Antonio Camacho Mejías, “Camachito”, era el conserje del Ayuntamiento. Como tal, el hombre de confianza de su padre, por aquel entonces secretario del Consistorio; sus pies y sus manos. Siempre iba uniformado, con el mismo traje y la misma gorra de plato. Su bondad y su discreción se ganaban a todo el mundo. Era el parachoque de la gente que tenían que gestionar algo en el Ayuntamiento y llegaban con la escopeta cargada.
Aquellas décadas de los 30 y de los 40 eran malos. Aún se arrastraban recelos, desconfianza y hambre. La gente temía a las ventanillas de las instituciones públicas, porque los modos no eran buenos. Encontrarse con “Camachito” en la puerta del Ayuntamiento valía una fortuna. Allanaba los caminos y ayudaba a todo el mundo a su manera. Era un hombre bueno en el mejor sentido de la palabra.
Una vez les trajo un jilguero en una jaula pequeñita. Cristóbal, el hermano mayor, era muy aficionado a los pajarillos canoros y tenía en el corral un cobertizo donde cultivaba canarios, verdones y jilgueros. El canario enseñaba a las otras aves a cantar. Esa afición le acompañaría toda su vida. Sabía que el más armonioso era el canario y que se podían hacer hasta más de 50 cruces con castas que variaban de tamaño y de color. Fue tan experto en canaricultura que escribía en revistas especializadas y presidía concursos de cantes de canarios.
En aquellos tiempos, Alcalá era un auténtico parque de aves canoras. Bandadas de jilgueros, verdones, pinzones, verderones, pardillos, lúganos, ruiseñores, currucas, cucujás, petirrojos y un largo etcétera cruzaban los cielos de Alcalá desde el “Prao” hasta el Lario y los Alcornocales. Era rara la casa donde no había jaulas con pajarillos canoros. Para los chavales constituía una afición innata, ya que el entorno contagiaba de aves de un ecosistema abierto a la naturaleza. En los patios de las casas, cada mañana organizaban una auténtica algarabía.

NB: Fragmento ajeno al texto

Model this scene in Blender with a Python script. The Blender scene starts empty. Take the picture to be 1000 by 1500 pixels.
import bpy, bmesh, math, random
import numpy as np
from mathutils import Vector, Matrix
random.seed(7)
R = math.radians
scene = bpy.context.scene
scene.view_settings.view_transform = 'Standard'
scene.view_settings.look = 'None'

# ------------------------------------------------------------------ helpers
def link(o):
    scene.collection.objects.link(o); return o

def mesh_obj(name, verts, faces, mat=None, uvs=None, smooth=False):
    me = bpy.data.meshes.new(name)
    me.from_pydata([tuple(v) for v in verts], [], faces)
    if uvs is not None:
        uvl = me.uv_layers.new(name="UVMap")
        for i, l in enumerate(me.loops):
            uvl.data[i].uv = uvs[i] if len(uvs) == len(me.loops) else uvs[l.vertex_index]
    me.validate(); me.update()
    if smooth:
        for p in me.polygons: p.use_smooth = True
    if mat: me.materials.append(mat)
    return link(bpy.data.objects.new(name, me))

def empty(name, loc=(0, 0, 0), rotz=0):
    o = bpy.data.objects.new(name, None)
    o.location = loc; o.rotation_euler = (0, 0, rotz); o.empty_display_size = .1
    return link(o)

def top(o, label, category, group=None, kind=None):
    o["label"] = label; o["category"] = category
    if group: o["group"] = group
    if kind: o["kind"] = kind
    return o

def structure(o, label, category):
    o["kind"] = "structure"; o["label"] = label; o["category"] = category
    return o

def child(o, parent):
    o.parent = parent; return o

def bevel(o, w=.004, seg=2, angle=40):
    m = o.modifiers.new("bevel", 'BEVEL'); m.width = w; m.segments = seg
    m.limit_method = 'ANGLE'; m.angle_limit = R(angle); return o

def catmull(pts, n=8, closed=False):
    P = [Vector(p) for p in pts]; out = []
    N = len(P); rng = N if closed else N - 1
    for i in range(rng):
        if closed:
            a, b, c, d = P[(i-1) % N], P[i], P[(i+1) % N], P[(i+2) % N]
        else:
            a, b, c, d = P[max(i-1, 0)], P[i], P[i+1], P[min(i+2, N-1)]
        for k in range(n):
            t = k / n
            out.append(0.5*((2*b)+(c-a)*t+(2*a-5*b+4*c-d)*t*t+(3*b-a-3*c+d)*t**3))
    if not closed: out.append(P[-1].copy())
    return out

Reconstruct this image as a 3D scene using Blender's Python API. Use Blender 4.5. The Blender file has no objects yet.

Pero, en su caso, cree que fue “Camachito” el que lo inició en el cultivo de las avecillas canoras. Cuando venía a traer el periódico y el correo, le enseñaban el jilguero que les regaló. Él se reía de felicidad, porque lo suyo era hacer feliz a todo el que se rozaba con él. En la década de los 60 volvió por Alcalá y lo vio. Era la misma imagen que él llevaba colgada en su mente de forma perenne desde los diez años.
Iba tocado con su inseparable gorra de plato identificada con el escudo del Ayuntamiento de Alcalá. Sus ojos sonrientes no habían desechado cierta melancolía que siempre tuvo. Yo creo que era un hálito de fidelidad que nunca le abandonó, fuera del color que fuera el gobernante de turno. Su camisa de blanco impecable y su corbata negra de cortesía funcionarial, con su traje gris oscuro de conserje discreto y formal. Le pareció que no habían pasado los años por él. Apenas hablamos, pero no dejó de sonreír durante todo el encuentro, como lo había hecho toda la vida. Un alcalaíno cabal.
Tiene que ir un día al cementerio de Alcalá, buscar el nicho 162, situado en el bloque nº 8, del primer patio, y dar con la lápida cuya inscripción dice: “Antonio Camacho Mejías. Falleció el día 31 de agosto de 1971. Tu familia no te olvida.” Pero los que tuvieron la suerte de cruzarse en tu camino, tampoco.